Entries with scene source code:
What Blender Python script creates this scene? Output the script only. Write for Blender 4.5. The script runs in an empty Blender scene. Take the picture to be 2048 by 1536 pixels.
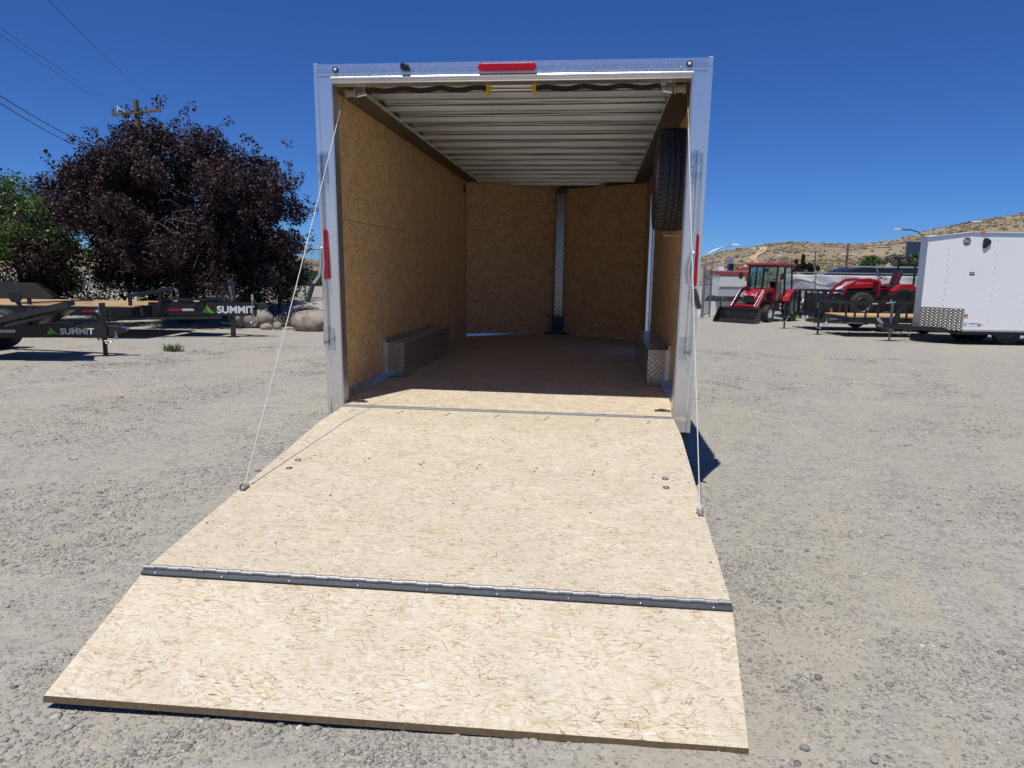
import bpy, math, random
import numpy as np
from mathutils import Vector, Matrix, Euler
rng = np.random.default_rng(7); random.seed(7)
SC = bpy.context.scene
COL = SC.collection

# ------------------------------------------------------------------ camera, sky, sun, exposure
YAW = 0.1156
CAM = (0.6184, -4.8579, 1.5395)
r3 = Vector((0.99308, 0.11814, 0.01580 + 0.0002)).normalized()
cp, sp = math.cos(-0.1602), math.sin(-0.1602)
fw = Vector((-math.sin(YAW), math.cos(YAW), 0)); rt = Vector((math.cos(YAW), math.sin(YAW), 0)); up = Vector((0, 0, 1))
f2 = fw * cp + up * sp; u2 = -fw * sp + up * cp
ROLL = 0.016
R3 = rt * math.cos(ROLL) + u2 * math.sin(ROLL); U3 = -rt * math.sin(ROLL) + u2 * math.cos(ROLL)
cam = bpy.data.cameras.new('camera'); camo = bpy.data.objects.new('camera', cam); COL.objects.link(camo)
m = Matrix((R3, U3, -f2)).transposed().to_4x4(); m.translation = Vector(CAM); camo.matrix_world = m
cam.sensor_width = 36.0; cam.lens = 36.0 * 1407.4 / 2048; cam.clip_start = 0.05; cam.clip_end = 6000
SC.camera = camo

SUN = Vector((0.14, 0.375, -1.0)).normalized()          # direction the light travels
sun = bpy.data.lights.new('sun', 'SUN'); suno = bpy.data.objects.new('sun', sun); COL.objects.link(suno)
sun.energy = 4.3; sun.angle = math.radians(0.5); sun.color = (1.0, 0.955, 0.88)
suno.rotation_euler = SUN.to_track_quat('-Z', 'Y').to_euler(); suno.location = (-3, -9, 25)
world = bpy.data.worlds.new('World'); SC.world = world; world.use_nodes = True
wt = world.node_tree; bg = wt.nodes['Background']
sky = wt.nodes.new('ShaderNodeTexSky'); sky.sky_type = 'NISHITA'; sky.sun_disc = False
sky.sun_elevation = math.asin(-SUN.z); sky.sun_rotation = math.atan2(-SUN.x, -SUN.y)
sky.altitude = 1400; sky.air_density = 0.9; sky.dust_density = 0.0; sky.ozone_density = 6.0
tint = wt.nodes.new('ShaderNodeMix'); tint.data_type = 'RGBA'; tint.blend_type = 'MULTIPLY'; tint.inputs[0].default_value = 1.0   # camera white balance of the clear high-desert sky
tint.inputs[7].default_value = (0.345, 0.60, 1.02, 1)
wt.links.new(sky.outputs[0], tint.inputs[6]); wt.links.new(tint.outputs[2], bg.inputs[0]); bg.inputs[1].default_value = 0.08
SC.view_settings.view_transform = 'Standard'; SC.view_settings.look = 'None'
SC.view_settings.exposure = 0.2; SC.view_settings.gamma = 1.0; SC.view_settings.use_curve_mapping = False
SC.cycles.max_bounces = 14; SC.cycles.diffuse_bounces = 12; SC.cycles.glossy_bounces = 4

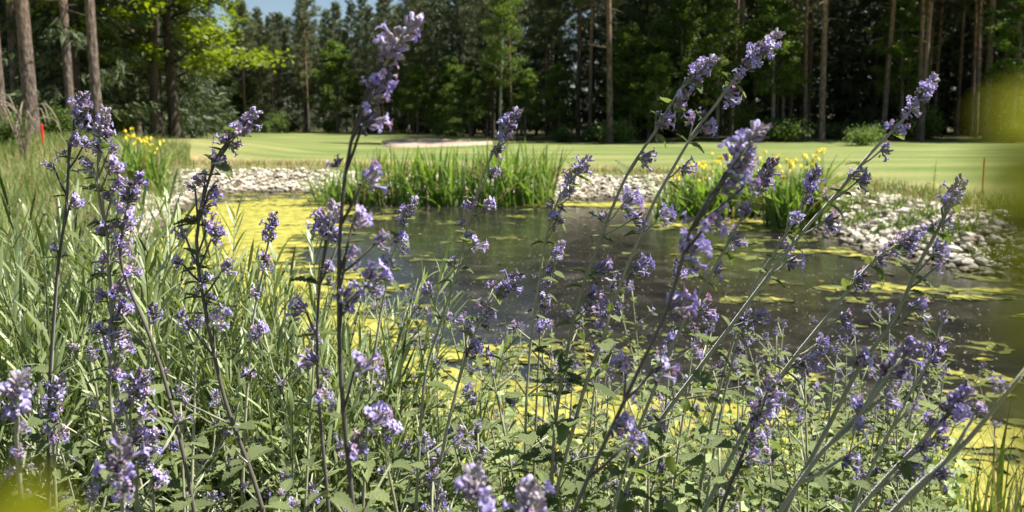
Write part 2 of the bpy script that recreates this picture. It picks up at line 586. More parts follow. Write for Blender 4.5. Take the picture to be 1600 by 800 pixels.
def forest_edge(x):
    """where the wood begins behind the lawn: far on the left, close on the right"""
    x = np.asarray(x, float)
    return 92 - 49 * sm(-20, 8, x) + 0.8 * np.sin(x * 0.9)


ground = build_ground()
wm = MB()
wm.add([(-9, 1.5, WZ), (9, 1.5, WZ), (9, 22, WZ), (-9, 22, WZ)], [(0, 1, 2, 3)])
struct("pond_water", wm.mesh("pond_water", "water"))


def fbm(x, y, s, seed=0.0):
    return noise.fractal(Vector((x * s, y * s, seed)), 1.0, 2.0, 4)


def px_of(x, y, z):
    v = Vector((x, y, z - ZC))
    d = v.dot(FW)
    return 800 + F_PX * v.x / d, CY - F_PX * v.dot(U_) / d


def algae_cover(x, y):
    """how thick the scum lies over the pond, in place coordinates"""
    d = -sd1(x, y)
    c = -0.56
    def blob(cx, cy, rx, ry, a):
        q = ((x - cx) / rx) ** 2 + ((y - cy) / ry) ** 2
        return a * math.exp(-q)
    c += blob(-4.7, 13.4, 1.9, 3.8, 1.12)       # thick mat in the left inlet
    c += blob(-3.7, 9.4, 0.9, 2.6, 1.05)
    c += blob(-2.3, 6.6, 1.2, 2.2, 0.82)
    c += blob(-1.0, 5.0, 1.1, 1.3, 0.62)
    c += blob(0.1, 4.0, 1.5, 1.0, 0.60)          # along the near shore
    c += blob(2.2, 3.8, 1.5, 0.7, 0.66)
    c += blob(1.9, 15.6, 1.6, 0.5, 0.95)         # far shore between the rushes
    c += blob(3.3, 12.7, 1.3, 0.8, 0.62)
    c += blob(4.4, 7.5, 1.6, 0.6, 0.46)          # right streaks
    c += blob(3.4, 5.2, 1.0, 0.4, 0.35)
    c += blob(3.2, 9.8, 1.5, 0.4, 0.36)
    c += 0.25 * math.exp(-(d / 0.2) ** 2)
    n = 0.50 * fbm(x * 0.7, y * 1.7, 1.1, 3.1) + 0.34 * fbm(x * 0.8, y * 1.3, 3.0, 9.0) + 0.36 * fbm(x, y * 1.25, 9.0, 4.0) + 0.30 * fbm(x, y * 1.1, 23.0, 6.0)
    return c + n, d


def build_algae():
    def lay(x0, x1, y0, y1, st, thr, mb, z):
        nx, ny = int((x1 - x0) / st), int((y1 - y0) / st)
        val = {}
        for j in range(ny + 1):
            for i in range(nx + 1):
                x, y = x0 + i * st, y0 + j * st
                px, py = px_of(x, y, WZ)
                if px < -60 or px > 1700 or py > 860:
                    val[i, j] = -1; continue
                c, d = algae_cover(x, y)
                val[i, j] = c - thr if d > -0.12 else -1
        vid = {}
        def vert(key, co):
            if key not in vid:
                vid[key] = len(mb.v)
                mb.v.append((co[0], co[1], z + 0.010 * fbm(co[0], co[1], 9, 2)))
            return vid[key]
        for j in range(ny):
            for i in range(nx):
                cs = [(i, j), (i + 1, j), (i + 1, j + 1), (i, j + 1)]
                vs = [val[c] for c in cs]
                if max(vs) <= 0:
                    continue
                poly = []
                for k in range(4):
                    a, b = cs[k], cs[(k + 1) % 4]
                    va, vb = vs[k], vs[(k + 1) % 4]
                    pa = (x0 + a[0] * st, y0 + a[1] * st); pb = (x0 + b[0] * st, y0 + b[1] * st)
                    if va > 0:
                        poly.append(vert(a, pa))
                    if (va > 0) != (vb > 0):
                        t = va / (va - vb)
                        poly.append(vert((min(a, b), max(a, b)), (pa[0] + (pb[0] - pa[0]) * t, pa[1] + (pb[1] - pa[1]) * t)))
                if len(poly) >= 3:
                    mb.f.append(tuple(poly)); mb.m.append(0)
    thick, thin = MB(), MB()
    lay(-3.2, 5.6, 2.9, 7.4, 0.024, 0.03, thick, WZ + 0.016)
    lay(-7.5, 7.0, 7.4, 18.4, 0.06, 0.03, thick, WZ + 0.016)
    lay(-3.2, 5.6, 2.9, 7.4, 0.045, -0.15, thin, WZ + 0.006)
    lay(-7.5, 7.0, 7.4, 18.4, 0.08, -0.17, thin, WZ + 0.006)
    struct("algae_mat", thick.mesh("algae_mat", "algae"), 'stuff')
    struct("submerged_algae", thin.mesh("submerged_algae", "algae_thin"), 'stuff')
    sp = MB()
    r = random.Random(5)
    for _ in range(14000):
        y = 3.2 + 13 * r.random() ** 1.4
        x = r.uniform(-0.35, 0.62) * y
        if sd1(x, y) > -0.1:
            continue
        s = 0.002 + 0.008 * r.random() ** 2; a = r.uniform(0, PI); e = r.uniform(0.3, 1)
        ca, sa = math.cos(a) * s, math.sin(a) * s
        sp.add([(x + ca, y + sa, WZ + 0.026), (x - sa * e, y + ca * e, WZ + 0.03), (x - ca, y - sa, WZ + 0.026), (x + sa * e, y - ca * e, WZ + 0.027)], [(0, 1, 2, 3)])
    struct("floating_specks", sp.mesh("floating_specks", "speck"), 'stuff')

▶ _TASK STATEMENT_
Begin with the first line of the records and repeat every line up to the one with "COL = SC.collection", counting that line too. Pictures are not part of the copy.

▶ _SOLUTION TO THIS EXERCISE_
What Blender Python script creates this scene? Output the script only. Write for Blender 4.5. The script runs in an empty Blender scene. Take the picture to be 2048 by 1536 pixels.
import bpy, math, random
import numpy as np
from mathutils import Vector, Matrix, Euler
rng = np.random.default_rng(7); random.seed(7)
SC = bpy.context.scene
COL = SC.collection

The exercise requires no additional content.